Ganz anders sieht das freilich Juan Antonio Martin Vivaldi, Direktor der staatlichen Umweltbehörde (Agencia del Medio Ambiente): „Wir haben alles getan, um die Beeinträchtigungen der Umwelt so gering wie möglich zu halten.“ Er verweist darauf, daß zwischen 1993 und 1995 umgerechnet 14 Millionen Mark für Öko- Maßnahmen aufgewandt werden – hauptsächlich für die Neuaussaat von Gräsern auf den plattgewalzten Pisten und die Wiederaufforstung der für den Bau von Lifts und Versorgungsstraßen geschlagenen Schneisen. Die Finanzierung erfolgt letztlich durch die Benutzer: Das Liftunternehmen hat sich verpflichtet, drei Prozent seines Umsatzes für diese Zwecke abzuführen. Das ist einmalig in Europa, so Martin Vivaldi.
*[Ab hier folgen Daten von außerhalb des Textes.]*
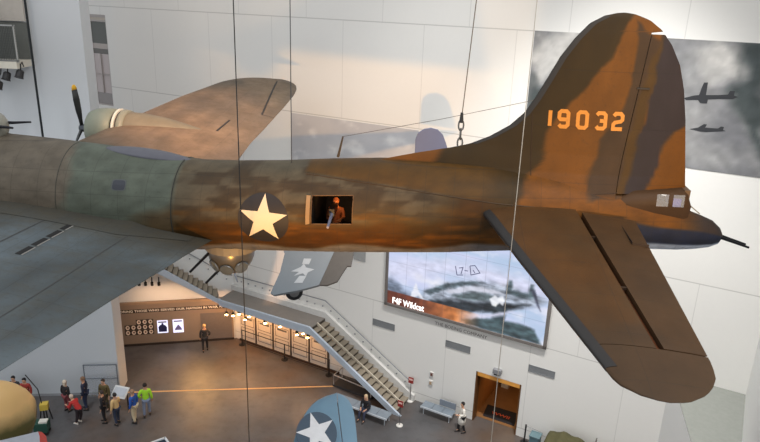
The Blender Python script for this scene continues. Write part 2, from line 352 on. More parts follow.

Alles für die Katz', wenn die sonst sehr schneesichere Sierra Nevada ausgerechnet im WM-Winter den Frühling ausruft. Die größte Katastrophe scheint den Organisatoren jedoch erspart zu bleiben. Marc Hodler schloß eine örtliche Verlegung der WM aus und regte an, die Titelkämpfe im Notfall nach der Saison oder sogar erst 1996, auf jeden Fall aber in der Sierra Nevada, durchzuführen.